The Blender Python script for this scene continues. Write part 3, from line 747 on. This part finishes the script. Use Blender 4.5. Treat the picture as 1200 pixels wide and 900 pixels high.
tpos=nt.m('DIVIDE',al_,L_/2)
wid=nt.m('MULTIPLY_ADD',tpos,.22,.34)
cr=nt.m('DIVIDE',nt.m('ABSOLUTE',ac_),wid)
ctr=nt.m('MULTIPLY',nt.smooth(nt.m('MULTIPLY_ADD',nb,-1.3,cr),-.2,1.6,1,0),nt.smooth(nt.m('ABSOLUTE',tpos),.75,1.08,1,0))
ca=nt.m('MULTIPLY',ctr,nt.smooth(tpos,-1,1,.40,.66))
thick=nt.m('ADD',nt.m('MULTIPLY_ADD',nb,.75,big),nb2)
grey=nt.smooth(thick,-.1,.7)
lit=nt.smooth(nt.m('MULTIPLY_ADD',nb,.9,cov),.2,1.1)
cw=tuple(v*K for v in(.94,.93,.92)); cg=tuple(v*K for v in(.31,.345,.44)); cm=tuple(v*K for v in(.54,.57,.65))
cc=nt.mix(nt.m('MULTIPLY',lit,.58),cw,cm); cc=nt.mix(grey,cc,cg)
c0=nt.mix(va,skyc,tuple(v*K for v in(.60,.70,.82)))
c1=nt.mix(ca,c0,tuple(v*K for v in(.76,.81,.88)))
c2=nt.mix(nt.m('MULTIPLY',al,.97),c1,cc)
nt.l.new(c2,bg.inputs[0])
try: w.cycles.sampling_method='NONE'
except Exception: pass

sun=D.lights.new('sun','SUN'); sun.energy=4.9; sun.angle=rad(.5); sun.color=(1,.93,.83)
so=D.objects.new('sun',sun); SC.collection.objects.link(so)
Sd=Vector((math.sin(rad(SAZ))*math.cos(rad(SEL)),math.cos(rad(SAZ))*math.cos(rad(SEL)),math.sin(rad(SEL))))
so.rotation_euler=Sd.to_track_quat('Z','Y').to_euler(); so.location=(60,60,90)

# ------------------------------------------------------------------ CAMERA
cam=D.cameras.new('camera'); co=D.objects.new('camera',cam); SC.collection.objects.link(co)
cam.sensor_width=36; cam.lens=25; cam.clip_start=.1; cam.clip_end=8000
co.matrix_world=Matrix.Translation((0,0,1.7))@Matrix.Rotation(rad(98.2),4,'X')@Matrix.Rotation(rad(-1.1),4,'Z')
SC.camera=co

→ **PROBLEM STATEMENT**
Set down the listing above in full, please, exactly as it appears.

→ **ANSWER TO THIS EXERCISE**
The Blender Python script for this scene continues. Write part 3, from line 747 on. This part finishes the script. Use Blender 4.5. Treat the picture as 1200 pixels wide and 900 pixels high.
tpos=nt.m('DIVIDE',al_,L_/2)
wid=nt.m('MULTIPLY_ADD',tpos,.22,.34)
cr=nt.m('DIVIDE',nt.m('ABSOLUTE',ac_),wid)
ctr=nt.m('MULTIPLY',nt.smooth(nt.m('MULTIPLY_ADD',nb,-1.3,cr),-.2,1.6,1,0),nt.smooth(nt.m('ABSOLUTE',tpos),.75,1.08,1,0))
ca=nt.m('MULTIPLY',ctr,nt.smooth(tpos,-1,1,.40,.66))
thick=nt.m('ADD',nt.m('MULTIPLY_ADD',nb,.75,big),nb2)
grey=nt.smooth(thick,-.1,.7)
lit=nt.smooth(nt.m('MULTIPLY_ADD',nb,.9,cov),.2,1.1)
cw=tuple(v*K for v in(.94,.93,.92)); cg=tuple(v*K for v in(.31,.345,.44)); cm=tuple(v*K for v in(.54,.57,.65))
cc=nt.mix(nt.m('MULTIPLY',lit,.58),cw,cm); cc=nt.mix(grey,cc,cg)
c0=nt.mix(va,skyc,tuple(v*K for v in(.60,.70,.82)))
c1=nt.mix(ca,c0,tuple(v*K for v in(.76,.81,.88)))
c2=nt.mix(nt.m('MULTIPLY',al,.97),c1,cc)
nt.l.new(c2,bg.inputs[0])
try: w.cycles.sampling_method='NONE'
except Exception: pass

sun=D.lights.new('sun','SUN'); sun.energy=4.9; sun.angle=rad(.5); sun.color=(1,.93,.83)
so=D.objects.new('sun',sun); SC.collection.objects.link(so)
Sd=Vector((math.sin(rad(SAZ))*math.cos(rad(SEL)),math.cos(rad(SAZ))*math.cos(rad(SEL)),math.sin(rad(SEL))))
so.rotation_euler=Sd.to_track_quat('Z','Y').to_euler(); so.location=(60,60,90)

# ------------------------------------------------------------------ CAMERA
cam=D.cameras.new('camera'); co=D.objects.new('camera',cam); SC.collection.objects.link(co)
cam.sensor_width=36; cam.lens=25; cam.clip_start=.1; cam.clip_end=8000
co.matrix_world=Matrix.Translation((0,0,1.7))@Matrix.Rotation(rad(98.2),4,'X')@Matrix.Rotation(rad(-1.1),4,'Z')
SC.camera=co